Fat Brands, Inc. (FATAQ)
Fat Brands is a restaurant holding company that has built itself into a portfolio operator of independent dining concepts by acquiring struggling and mid-market chains and rolling them together under one management structure. The company owns roughly 18 restaurant brands—ranging from fast casual to casual dining—and franchises or operates approximately 2,300 units across the globe. Its ticker symbol on NASDAQ is FATAQ.
The core idea has been constant: buy an underperforming or standalone restaurant brand, install better operational discipline and management, then extract synergies by serving multiple brands to existing franchisees. Fat Brands did not invent this playbook, but it has applied it at unusual scale to concepts that competitors might have written off.
From Fatburger onward
The company traces its public life back to 2017, when a holding structure for Fatburger executed what was called a “mini IPO” in the $24 million range. Fatburger itself—a fast-casual burger chain with a long history—formed the initial platform.
From there, Fat Brands moved quickly into acquisitions. In August 2020, it bought Johnny Rockets, a casual-dining American restaurant concept, for $25 million. That same impulse drove a more ambitious acquisition in July 2021: the purchase of Global Franchise Group, which owned Round Table Pizza, Hot Dog on a Stick, Great American Cookies, Pretzelmaker, and Marble Slab Creamery. Each of these was a established regional brand with decades of operating history, but none was large enough or well-positioned to compete as a standalone public company.
The roster has grown since. The portfolio now includes Twin Peaks (a sports bar), Smokey Bones (barbecue), Fazoli’s (Italian quick-service), Native Grill & Wings, Elevation Burger, Yalla Mediterranean, and several others. Andrew Wiederhorn, the founder and chairman, became the controlling shareholder and driving force behind the strategy.
How the model works
Fat Brands does not operate the restaurants itself in the traditional sense. Instead, it franchises virtually all of them. A franchisee receives the brand, the operating playbook, and supplier relationships. Fat Brands takes a franchising fee and ongoing royalties—a revenue stream that arrives without the company having to staff kitchens or manage daily operations at thousands of locations.
The revenue that matters most is not the $592.7 million in annual top-line sales the company reported for 2024, but the underlying franchise economics: how much rent and royalties the company collects per unit, how many new franchises it sells per year, and what happens when a franchisee decides to open a second brand in the same location.
The co-branding lever
The strategic pillar that distinguishes Fat Brands from other multi-concept holders is co-branding. When a franchisee already owns a Fatburger, adding a Buffalo’s (a chicken-wing concept) or Smokey Bones (barbecue) into the same footprint can boost revenue by 20 percent without doubling occupancy costs. The company has hundreds of co-branded units. Notably, the push often comes from franchisees themselves, who see the revenue upside and pitch the idea to management.
This approach works because the brands operate in different dayparts or serve different customer occasions.
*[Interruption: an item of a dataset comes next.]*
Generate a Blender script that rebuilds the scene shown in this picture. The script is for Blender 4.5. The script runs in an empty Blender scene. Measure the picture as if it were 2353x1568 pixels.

A burger joint and a sports bar can coexist. The financial incentive for the franchisee is clear. And for Fat Brands, every co-branded unit is a higher-revenue, higher-royalty location.
The franchise growth pivot
In 2024, Fat Brands opened 92 new restaurants and reported over 250 franchise agreements signed, pushing its development pipeline to roughly 1,000 locations. The company is also moving toward near-total franchising, divesting company-operated locations in some cases. This shift is deliberate: owned units carry labor and supply costs that franchising avoids.
The leverage challenge
A critical tension in the business is financial leverage. The company has undertaken substantial debt to fund acquisitions, and that debt load constrains flexibility. In January 2026, Fat Brands filed for Chapter 11 bankruptcy protection, signaling that debt service and operational pressures had exceeded the company’s ability to manage them within its existing capital structure. Bankruptcy is not the same as liquidation, but it illustrated the severity of the leverage problem.
What to watch
A reader researching Fat Brands should examine its annual 10-K filing (SEC CIK 0001705012) to understand the debt covenants, the contribution of each brand to overall sales, and the health of the franchisee base. Key metrics include unit growth per brand, the mix of new franchise agreements signed versus franchise closures, same-unit sales trends, and average unit volumes per concept.
The company’s ability to service debt and fund growth depends critically on franchisee confidence. If franchisees believe the brands will win in their markets, they sign agreements and build new units. If confidence erodes, growth stalls and unit economics worsen. The bankruptcy process itself is a test of whether the portfolio—and the management’s ability to run it—remains valuable to franchisees and potential acquirers.